ABSTRACT

Over the last two decades, political analysis of urban growth politics in Western democracies has been dominated by growth machine and urban regime theories. At the same time, the ascendancy of these theories has made them the subject of critical scrutiny. In the context of transitional societies undergoing rapid economic growth, urbanization and democratization, one might expect that growth-oriented local businesses and their coalitions would emerge as dominant stakeholders in the formulation of urban policies. This expectation might be consistent with how urban political theories have driven the development of Western democracies, but recent studies of urban regimes and growth machine theories beyond Western settings such as cities in Asian countries show somewhat different patterns of urban political economy. This paper argues that the missing link in Western experience-based urban theories is the role of the ‘state’. I argue that the role of the state should be clearly conceived to provide the basis for an understanding of the causal mechanisms underlying both political-economic and social change in Asian cities.
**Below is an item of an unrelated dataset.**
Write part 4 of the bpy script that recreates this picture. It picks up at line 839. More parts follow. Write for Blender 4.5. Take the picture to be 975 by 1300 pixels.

The rapid development of big cities such as Tokyo, Seoul and Singapore and of small cities as well requires a more comprehensive understanding of the role played by a strong state in framing the urban political agenda as it nurtures the growing power of business and social forces at the sub-national level. At the same time, the globalizing economy also carries with it an ambiguous set of implications for politics in these cities. Through theoretical and empirical sketches of Asian city politics, this paper attempts to reformulate urban theories from a comparative perspective.